§ **Aim**
Will you extract the entries word for word? Images should not appear in the copy.

§ **Task data**
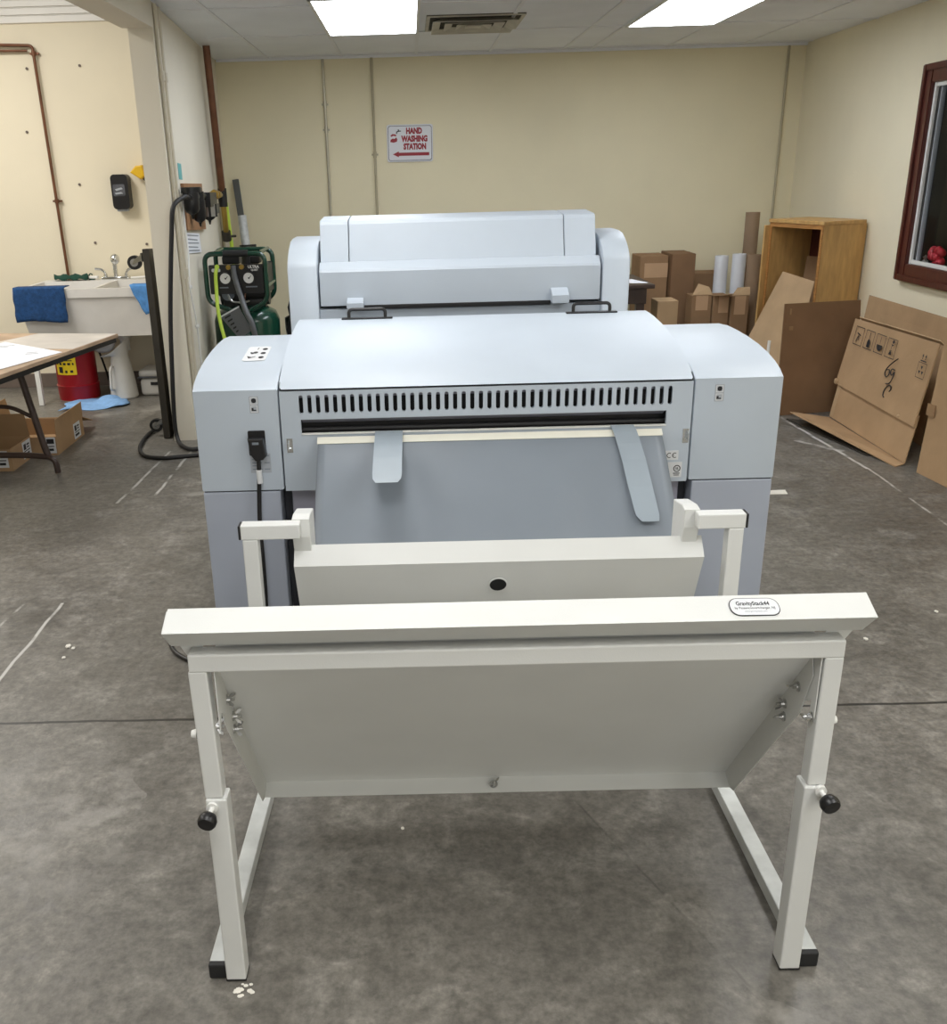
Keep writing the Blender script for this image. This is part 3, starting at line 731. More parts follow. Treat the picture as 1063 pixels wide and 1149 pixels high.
for x, tt in ((XA, -.002), (XB, -.002)):
    bm = new(); slab(bm, [on_panel(x, .0, 0), on_panel(x, .02, .03), on_panel(x, .12, .060), on_panel(x, LEN - .03, .056), on_panel(x, LEN) + V((0, -.037, -.017)), on_panel(x, LEN, 0)], tt); obj('side_flange', bm, 'ivory', pan)
    xx = x + .001
    bm = new(); slab(bm, [(xx, 1.528, .726), (xx, 1.528, .600), (xx, 1.548, .628), (xx, 1.585, .600), (xx, 1.600, .645), (xx, 1.560, .726)], .002); obj('support_tab', bm, 'ivory', pan)
def wingnut(p, n, ang, par):
    """n points out of the surface"""
    p = V(p); n = V(n).normalized(); T = frame_to(p, p + n) @ Matrix.Rotation(ang, 4, 'Z')
    bm = new(); cyl(bm, (0, 0, 0), (0, 0, .003), .010, seg=14); cyl(bm, (0, 0, .003), (0, 0, .010), .0065, .005, 12); cyl(bm, (0, 0, .010), (0, 0, .018), .003, seg=8)
    for s_ in (-1, 1):
        prism(bm, [(s_ * .004, .004), (s_ * .013, .009), (s_ * .016, .017), (s_ * .012, .018), (s_ * .006, .011)], -.0015, .0015, 'y')
    bmesh.ops.transform(bm, matrix=T, verts=bm.verts); return obj('wing_nut', bm, 'steel', par, True)
for x, nx, i in ((XB - .002, -1, 0), (XA, 1, 1)):
    for d, o, a in ((.095, .018, .4), (.178, .018, 1.3), (.200, .036, .7)):
        wingnut(on_panel(x, d, o), (nx, 0, 0), a, pan)
wingnut((.7335, 1.545, .592), (-1, 0, 0), .2, ST); wingnut((-.396, 1.545, .600), (1, 0, 0), .8, ST)
wingnut(on_panel(.165, LEN) + V((0, -.019, -.008)), (0, -.42, .9), .6, pan)
# product plate on the lip
ld = V((0, .0535, .0235)).normalized()
T = face_T((.595, 1.5265, .8325), (1, .0, -.012), ld)
bm = new(); plate(bm, rrect(-.043, .043, -.019, .019, .016, 6), [], T, .0015); pl = obj('name_plate', bm, 'label', lip)
bm = new(); plate(bm, rrect(-.0445, .0445, -.0205, .0205, .017, 6), [rrect(-.043, .043, -.019, .019, .016, 6)], T, .001); obj('plate_rim', bm, 'ink', lip)
q = T @ Matrix.Translation((0, 0, .0014))
text('lettering', 'GravityStack44', .0125, q @ Matrix.Translation((-.002, .007, 0)), 'ink', lip, .78, .00035, depth=.0002)
text('lettering', 'by Passenconvertcharger, NJ', .0072, q @ Matrix.Translation((0, -.003, 0)), 'ink', lip, .86, .0001, depth=.0002)
text('lettering', 'www.gravitystack.com', .0055, q @ Matrix.Translation((0, -.0105, 0)), 'film', lip, .8, .0, depth=.0002)
# back tray
bm = new(); P = [(2.262, .668), (2.238, .690), (2.200, .646), (2.257, .51), (2.40, .17), (2.403, .171), (2.260, .512), (2.2035, .6465), (2.2385, .6865), (2.260, .666)]
prism(bm, P, -.318, .718, 'x'); bt = obj('back_tray', bm, 'ivory', ST)
bm = new(); T = face_T((.201, 2.2285, .572), (1, 0, 0), (0, -.057, .136)); plate(bm, disc2(0, 0, .0215, 28), [], T, .003); obj('grommet', bm, 'black', bt)
bm = new(); plate(bm, disc2(0, 0, .0245, 28), [disc2(0, 0, .0215, 28)], T, .0025); obj('grommet_rim', bm, 'ivory', bt)
# tray floor between front and back tray (carries the sheets)
bm = new(); slab(bm, [(-.318, 2.405, .172), (.718, 2.405, .172), (.718, 2.405, .162), (-.318, 2.405, .162)], .25); obj('tray_bottom', bm, 'ivory', bt)
# grey chute sheet + strip + two flaps
t = thing('chute_sheet', 'large grey plastic sheet sloping from the output slot into the stacker', 'plastic sheet', (.238, 2.9, .5))
bm = new(); prof = [(2.992, .768), (2.972, .752), (2.930, .722), (2.89, .690), (2.85, .655), (2.80, .612), (2.75, .568), (2.69, .515), (2.64, .47)]
nx = 40; grid = []
for i, (y, z) in enumerate(prof):
    row = []
    for k in range(nx + 1):
        uu = k / nx; x = -.322 + 1.12 * uu
        dent = .016 * math.exp(-((x + .07 - .012 * i) / .06) ** 2) + .014 * math.exp(-((x - .60 + .01 * i) / .07) ** 2)
        s = max(0, min(1, (i - 2) / 5))
        row.append(bm.verts.new((x, y + dent * s * .7, z - dent * s)))
    grid.append(row)
for a, b_ in zip(grid, grid[1:]):
    for k in range(nx): bm.faces.new([a[k], a[k + 1], b_[k + 1], b_[k]])
sh = obj('sheet', bm, 'film', t, True); md = sh.modifiers.new('s', 'SOLIDIFY'); md.thickness = .0015
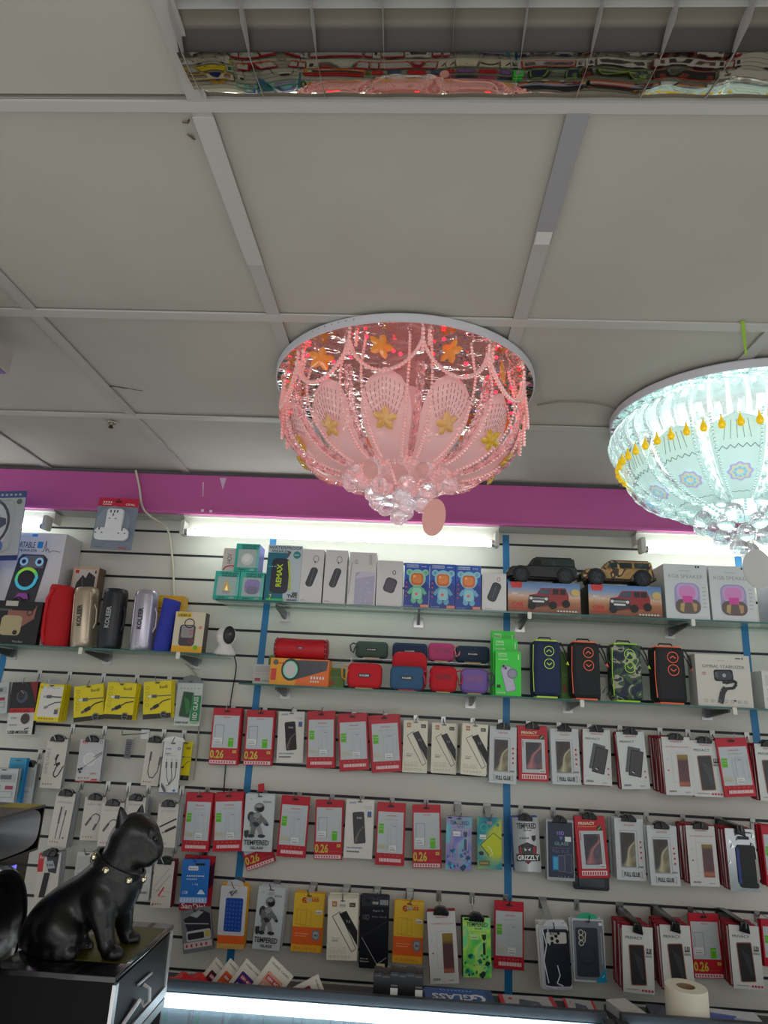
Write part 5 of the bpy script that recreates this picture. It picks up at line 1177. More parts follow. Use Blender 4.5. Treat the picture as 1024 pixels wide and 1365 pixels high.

§ **Solved problem**
Keep writing the Blender script for this image. This is part 3, starting at line 731. More parts follow. Treat the picture as 1063 pixels wide and 1149 pixels high.
for x, tt in ((XA, -.002), (XB, -.002)):
    bm = new(); slab(bm, [on_panel(x, .0, 0), on_panel(x, .02, .03), on_panel(x, .12, .060), on_panel(x, LEN - .03, .056), on_panel(x, LEN) + V((0, -.037, -.017)), on_panel(x, LEN, 0)], tt); obj('side_flange', bm, 'ivory', pan)
    xx = x + .001
    bm = new(); slab(bm, [(xx, 1.528, .726), (xx, 1.528, .600), (xx, 1.548, .628), (xx, 1.585, .600), (xx, 1.600, .645), (xx, 1.560, .726)], .002); obj('support_tab', bm, 'ivory', pan)
def wingnut(p, n, ang, par):
    """n points out of the surface"""
    p = V(p); n = V(n).normalized(); T = frame_to(p, p + n) @ Matrix.Rotation(ang, 4, 'Z')
    bm = new(); cyl(bm, (0, 0, 0), (0, 0, .003), .010, seg=14); cyl(bm, (0, 0, .003), (0, 0, .010), .0065, .005, 12); cyl(bm, (0, 0, .010), (0, 0, .018), .003, seg=8)
    for s_ in (-1, 1):
        prism(bm, [(s_ * .004, .004), (s_ * .013, .009), (s_ * .016, .017), (s_ * .012, .018), (s_ * .006, .011)], -.0015, .0015, 'y')
    bmesh.ops.transform(bm, matrix=T, verts=bm.verts); return obj('wing_nut', bm, 'steel', par, True)
for x, nx, i in ((XB - .002, -1, 0), (XA, 1, 1)):
    for d, o, a in ((.095, .018, .4), (.178, .018, 1.3), (.200, .036, .7)):
        wingnut(on_panel(x, d, o), (nx, 0, 0), a, pan)
wingnut((.7335, 1.545, .592), (-1, 0, 0), .2, ST); wingnut((-.396, 1.545, .600), (1, 0, 0), .8, ST)
wingnut(on_panel(.165, LEN) + V((0, -.019, -.008)), (0, -.42, .9), .6, pan)
# product plate on the lip
ld = V((0, .0535, .0235)).normalized()
T = face_T((.595, 1.5265, .8325), (1, .0, -.012), ld)
bm = new(); plate(bm, rrect(-.043, .043, -.019, .019, .016, 6), [], T, .0015); pl = obj('name_plate', bm, 'label', lip)
bm = new(); plate(bm, rrect(-.0445, .0445, -.0205, .0205, .017, 6), [rrect(-.043, .043, -.019, .019, .016, 6)], T, .001); obj('plate_rim', bm, 'ink', lip)
q = T @ Matrix.Translation((0, 0, .0014))
text('lettering', 'GravityStack44', .0125, q @ Matrix.Translation((-.002, .007, 0)), 'ink', lip, .78, .00035, depth=.0002)
text('lettering', 'by Passenconvertcharger, NJ', .0072, q @ Matrix.Translation((0, -.003, 0)), 'ink', lip, .86, .0001, depth=.0002)
text('lettering', 'www.gravitystack.com', .0055, q @ Matrix.Translation((0, -.0105, 0)), 'film', lip, .8, .0, depth=.0002)
# back tray
bm = new(); P = [(2.262, .668), (2.238, .690), (2.200, .646), (2.257, .51), (2.40, .17), (2.403, .171), (2.260, .512), (2.2035, .6465), (2.2385, .6865), (2.260, .666)]
prism(bm, P, -.318, .718, 'x'); bt = obj('back_tray', bm, 'ivory', ST)
bm = new(); T = face_T((.201, 2.2285, .572), (1, 0, 0), (0, -.057, .136)); plate(bm, disc2(0, 0, .0215, 28), [], T, .003); obj('grommet', bm, 'black', bt)
bm = new(); plate(bm, disc2(0, 0, .0245, 28), [disc2(0, 0, .0215, 28)], T, .0025); obj('grommet_rim', bm, 'ivory', bt)
# tray floor between front and back tray (carries the sheets)
bm = new(); slab(bm, [(-.318, 2.405, .172), (.718, 2.405, .172), (.718, 2.405, .162), (-.318, 2.405, .162)], .25); obj('tray_bottom', bm, 'ivory', bt)
# grey chute sheet + strip + two flaps
t = thing('chute_sheet', 'large grey plastic sheet sloping from the output slot into the stacker', 'plastic sheet', (.238, 2.9, .5))
bm = new(); prof = [(2.992, .768), (2.972, .752), (2.930, .722), (2.89, .690), (2.85, .655), (2.80, .612), (2.75, .568), (2.69, .515), (2.64, .47)]
nx = 40; grid = []
for i, (y, z) in enumerate(prof):
    row = []
    for k in range(nx + 1):
        uu = k / nx; x = -.322 + 1.12 * uu
        dent = .016 * math.exp(-((x + .07 - .012 * i) / .06) ** 2) + .014 * math.exp(-((x - .60 + .01 * i) / .07) ** 2)
        s = max(0, min(1, (i - 2) / 5))
        row.append(bm.verts.new((x, y + dent * s * .7, z - dent * s)))
    grid.append(row)
for a, b_ in zip(grid, grid[1:]):
    for k in range(nx): bm.faces.new([a[k], a[k + 1], b_[k + 1], b_[k]])
sh = obj('sheet', bm, 'film', t, True); md = sh.modifiers.new('s', 'SOLIDIFY'); md.thickness = .0015
Write part 5 of the bpy script that recreates this picture. It picks up at line 1177. More parts follow. Use Blender 4.5. Treat the picture as 1024 pixels wide and 1365 pixels high.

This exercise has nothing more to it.